Die Bühne: ein Zelt, eine Wüste, ein improvisierter Sakralraum. Holzkisten werden als Podest, Tisch, Altar, Kreuz, Grab verwendet. Metallene Absperrzäune begrenzen die Bühne wie erhobene Zeigefinger. Requisiten gibt es nicht. Da hilft die gute, alte Pantomime. Oder die abgezirkelte, sprechende Geste, die ja ohnehin eine Dauerzutat des Altmeisters ist. Genau wie die Ethno-Kostüme des Chores, unauffällig bei den Herren, aufdringlich bei den Damen. Drei Countertenöre in Camouflage-Jacke exekutieren weich und präzise Evangelientexte und Jesusworte. Mit den drei Solisten und den vier nüchtern schwarz gekleideten Tänzern werden sie immer wieder zu Paaren und Gruppen angeordnet, sehen sich an, sind beieinander. Und, wie gesagt, umarmen sich. Die drei Protagonisten, Maria, Martha, Lazarus, tragen Alltagskleidung, sind da, spielen keine Rollen. Nur die Bewegung, die Beziehung zueinander spiegelt die gewaltigen Texte, deutet mit wenigen gestellten Bildern die Stationen des Evangeliums an – Lazarus Auferweckung, Gethsemane, Kreuzigung, Auferstehung. Und die Musik. Wut ist in der polystilistischen Musik von John Adams präsent wie Mitleiden und Kontemplation, Minimal Patterns wie druckvolles Aufrauschen, nachromantische Bögen wie Bach’sche Ostinati und vielfältige Percussionseffekte. Das Beethoven Orchester unter Natalie Murray Beale musiziert das wohltuend entspannt, der von Marco Medved einstudierte Chor, gibt hörbar alles, klingt engagiert wie selten, auch wenn, verständlich bei der immensen musikalischen Herausforderung, die Artikulation schon einmal leicht verschwimmt.

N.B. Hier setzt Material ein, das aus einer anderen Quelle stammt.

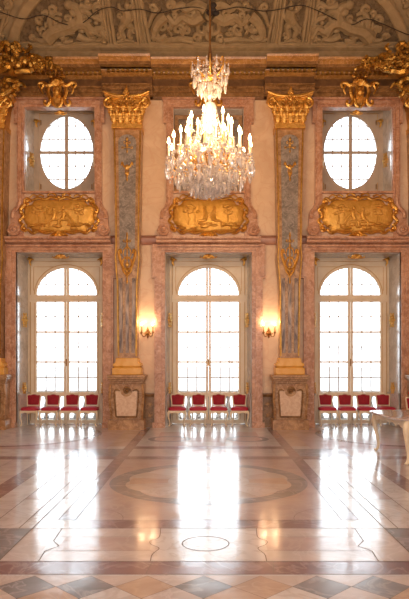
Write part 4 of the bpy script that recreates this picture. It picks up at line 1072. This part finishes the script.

Heraus kommt ein rätselhaft altmodisches Theater, ein intensives Erlebnis, das uns, selten genug heutzutage, bewegen möchte, nachdenklich machen, sozusagen innerlich aufweichen. Ein Theater, das Dekoration verabscheut oder als solche kenntlich macht, sich aber zum Pathos in seiner konzentriertesten Form geradezu lächelnd bekennt, das Sterben Jesu am Kreuz zwei zitternden, liegenden Tänzern anvertraut. Körperlichkeit und Spiritualität werden enggeführt, sollen sich durchdringen. Das scheint immer wieder auf sentimentalen Kitsch zulaufen zu wollen und bannt doch mit Lauterkeit, die auch aus den Stimmen von Christin-Marie Hill, Ronald Samm und besonders Ceri Williams als Martha spricht, mit glaubwürdig vermittelter Sehnsucht, nach einem sich Entwickeln, nach Respekt, nach Mit-Fühlen. Und alles läuft ohne Umwege, mit geradezu unerhörter Schutzlosigkeit.
Peter Sellars hat das Stück 2014 in London zur szenischen Uraufführung gebracht und für Bonn neu einstudiert. Zum Schlussapplaus kommt er zügig auf die Bühne, ohne, wie es die Tradition will, abgeholt zu werden, ein kleiner Mann mit den charakteristisch hochstehenden Haaren, in Batikbluse, behängt mit bunten Ketten. Lächelnd, ansteckend geradezu lässt er Chor und Orchester hochleben. Und meint es ehrlich, hoch über Oberammergau.